==== Information shown ====

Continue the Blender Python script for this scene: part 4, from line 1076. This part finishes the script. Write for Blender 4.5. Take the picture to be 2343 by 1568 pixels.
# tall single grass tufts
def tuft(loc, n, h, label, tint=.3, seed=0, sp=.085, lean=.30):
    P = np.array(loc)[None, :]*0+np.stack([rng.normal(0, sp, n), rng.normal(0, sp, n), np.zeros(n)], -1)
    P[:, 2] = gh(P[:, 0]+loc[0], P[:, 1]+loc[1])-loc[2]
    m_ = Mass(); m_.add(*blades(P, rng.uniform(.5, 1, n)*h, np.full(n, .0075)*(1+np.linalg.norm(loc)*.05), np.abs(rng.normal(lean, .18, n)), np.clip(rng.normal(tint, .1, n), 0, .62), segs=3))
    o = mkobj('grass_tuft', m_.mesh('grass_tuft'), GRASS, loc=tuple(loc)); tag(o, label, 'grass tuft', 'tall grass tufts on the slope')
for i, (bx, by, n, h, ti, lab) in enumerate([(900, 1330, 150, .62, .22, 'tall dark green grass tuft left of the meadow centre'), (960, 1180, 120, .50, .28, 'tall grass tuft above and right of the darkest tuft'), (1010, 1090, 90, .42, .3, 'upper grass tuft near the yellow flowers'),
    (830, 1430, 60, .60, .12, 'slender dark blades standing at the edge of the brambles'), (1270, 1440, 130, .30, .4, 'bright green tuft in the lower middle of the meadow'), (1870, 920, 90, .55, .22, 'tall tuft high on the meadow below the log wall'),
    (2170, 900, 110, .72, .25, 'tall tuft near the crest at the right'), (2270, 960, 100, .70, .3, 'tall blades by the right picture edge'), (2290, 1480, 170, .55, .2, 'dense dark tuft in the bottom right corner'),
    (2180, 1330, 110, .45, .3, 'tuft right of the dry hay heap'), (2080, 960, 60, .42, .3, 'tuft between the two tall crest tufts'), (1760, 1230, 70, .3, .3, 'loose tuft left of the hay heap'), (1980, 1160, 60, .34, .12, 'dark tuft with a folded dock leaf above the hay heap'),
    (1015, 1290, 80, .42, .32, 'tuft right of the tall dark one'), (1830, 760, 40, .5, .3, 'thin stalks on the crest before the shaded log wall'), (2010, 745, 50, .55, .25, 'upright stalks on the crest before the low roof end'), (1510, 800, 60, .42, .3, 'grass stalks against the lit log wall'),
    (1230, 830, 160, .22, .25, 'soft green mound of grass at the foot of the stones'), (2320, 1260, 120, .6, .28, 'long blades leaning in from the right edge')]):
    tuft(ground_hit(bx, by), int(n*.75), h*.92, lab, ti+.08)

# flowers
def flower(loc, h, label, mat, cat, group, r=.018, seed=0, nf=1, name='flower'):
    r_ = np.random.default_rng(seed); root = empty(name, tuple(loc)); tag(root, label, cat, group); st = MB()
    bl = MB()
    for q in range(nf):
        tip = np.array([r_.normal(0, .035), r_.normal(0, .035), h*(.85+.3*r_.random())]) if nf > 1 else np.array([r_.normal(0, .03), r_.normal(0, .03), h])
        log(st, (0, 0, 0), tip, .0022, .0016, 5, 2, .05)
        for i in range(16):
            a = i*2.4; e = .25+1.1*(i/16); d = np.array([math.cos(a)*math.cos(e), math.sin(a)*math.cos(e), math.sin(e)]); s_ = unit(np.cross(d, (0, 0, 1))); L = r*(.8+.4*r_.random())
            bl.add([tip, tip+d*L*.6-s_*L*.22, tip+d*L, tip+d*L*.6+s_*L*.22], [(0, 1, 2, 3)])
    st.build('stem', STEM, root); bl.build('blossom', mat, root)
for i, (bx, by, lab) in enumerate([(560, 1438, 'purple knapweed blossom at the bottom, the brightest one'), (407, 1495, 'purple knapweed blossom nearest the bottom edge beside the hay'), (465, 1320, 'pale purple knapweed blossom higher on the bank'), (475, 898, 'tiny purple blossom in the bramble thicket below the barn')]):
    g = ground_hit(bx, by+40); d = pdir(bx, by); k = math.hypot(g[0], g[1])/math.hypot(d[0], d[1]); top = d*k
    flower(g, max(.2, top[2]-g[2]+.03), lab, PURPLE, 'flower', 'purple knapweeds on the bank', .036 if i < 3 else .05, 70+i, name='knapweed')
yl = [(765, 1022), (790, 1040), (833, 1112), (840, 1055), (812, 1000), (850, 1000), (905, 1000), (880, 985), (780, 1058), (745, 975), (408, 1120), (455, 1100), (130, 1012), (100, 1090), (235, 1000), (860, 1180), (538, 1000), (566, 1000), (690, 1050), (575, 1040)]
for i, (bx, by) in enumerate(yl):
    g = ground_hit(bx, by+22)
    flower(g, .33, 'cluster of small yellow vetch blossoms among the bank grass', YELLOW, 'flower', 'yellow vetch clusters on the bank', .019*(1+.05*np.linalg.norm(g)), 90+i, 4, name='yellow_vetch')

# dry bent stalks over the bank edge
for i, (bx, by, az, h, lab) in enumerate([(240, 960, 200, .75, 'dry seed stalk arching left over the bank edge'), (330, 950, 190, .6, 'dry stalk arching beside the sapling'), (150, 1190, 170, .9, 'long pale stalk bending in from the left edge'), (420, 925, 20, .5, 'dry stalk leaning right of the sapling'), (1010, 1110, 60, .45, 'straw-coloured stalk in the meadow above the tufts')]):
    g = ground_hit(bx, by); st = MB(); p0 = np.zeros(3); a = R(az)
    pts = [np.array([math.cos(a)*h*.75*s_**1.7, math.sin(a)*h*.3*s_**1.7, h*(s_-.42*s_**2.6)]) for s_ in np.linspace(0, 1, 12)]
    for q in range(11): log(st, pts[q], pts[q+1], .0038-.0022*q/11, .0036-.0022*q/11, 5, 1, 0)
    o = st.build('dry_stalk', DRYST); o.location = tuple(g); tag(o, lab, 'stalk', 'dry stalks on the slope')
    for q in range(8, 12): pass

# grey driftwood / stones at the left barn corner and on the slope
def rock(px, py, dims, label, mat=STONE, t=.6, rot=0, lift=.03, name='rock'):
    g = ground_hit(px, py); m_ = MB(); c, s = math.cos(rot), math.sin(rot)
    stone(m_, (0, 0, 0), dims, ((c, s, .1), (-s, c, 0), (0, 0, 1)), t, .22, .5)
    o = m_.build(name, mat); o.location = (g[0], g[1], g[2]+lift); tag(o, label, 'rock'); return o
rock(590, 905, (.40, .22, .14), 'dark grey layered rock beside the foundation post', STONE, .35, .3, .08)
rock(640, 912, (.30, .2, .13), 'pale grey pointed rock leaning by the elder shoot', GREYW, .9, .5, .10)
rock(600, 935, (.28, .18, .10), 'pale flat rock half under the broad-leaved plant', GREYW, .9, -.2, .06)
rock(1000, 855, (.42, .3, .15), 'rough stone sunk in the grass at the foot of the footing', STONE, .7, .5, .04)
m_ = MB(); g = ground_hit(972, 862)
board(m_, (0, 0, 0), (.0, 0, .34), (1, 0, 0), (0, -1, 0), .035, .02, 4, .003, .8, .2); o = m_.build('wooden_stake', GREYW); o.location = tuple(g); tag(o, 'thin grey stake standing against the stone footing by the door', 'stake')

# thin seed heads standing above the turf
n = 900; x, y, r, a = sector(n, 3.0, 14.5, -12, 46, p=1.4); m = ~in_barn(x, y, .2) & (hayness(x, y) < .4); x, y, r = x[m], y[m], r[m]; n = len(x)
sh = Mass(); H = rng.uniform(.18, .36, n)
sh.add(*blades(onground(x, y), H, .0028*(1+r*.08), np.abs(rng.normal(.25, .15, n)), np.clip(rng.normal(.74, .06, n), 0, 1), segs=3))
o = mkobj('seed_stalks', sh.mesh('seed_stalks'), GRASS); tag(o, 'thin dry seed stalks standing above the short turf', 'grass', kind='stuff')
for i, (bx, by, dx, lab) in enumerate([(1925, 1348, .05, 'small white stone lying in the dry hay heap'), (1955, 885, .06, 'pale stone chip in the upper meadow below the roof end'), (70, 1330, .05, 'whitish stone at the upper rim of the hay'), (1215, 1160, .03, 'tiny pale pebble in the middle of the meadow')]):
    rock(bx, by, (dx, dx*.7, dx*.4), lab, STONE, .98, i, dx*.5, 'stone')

====

## To do
From the data, collect all lines where the string "picture" appears.

## Answer in full
Continue the Blender Python script for this scene: part 4, from line 1076. This part finishes the script. Write for Blender 4.5. Take the picture to be 2343 by 1568 pixels.
    (2170, 900, 110, .72, .25, 'tall tuft near the crest at the right'), (2270, 960, 100, .70, .3, 'tall blades by the right picture edge'), (2290, 1480, 170, .55, .2, 'dense dark tuft in the bottom right corner'),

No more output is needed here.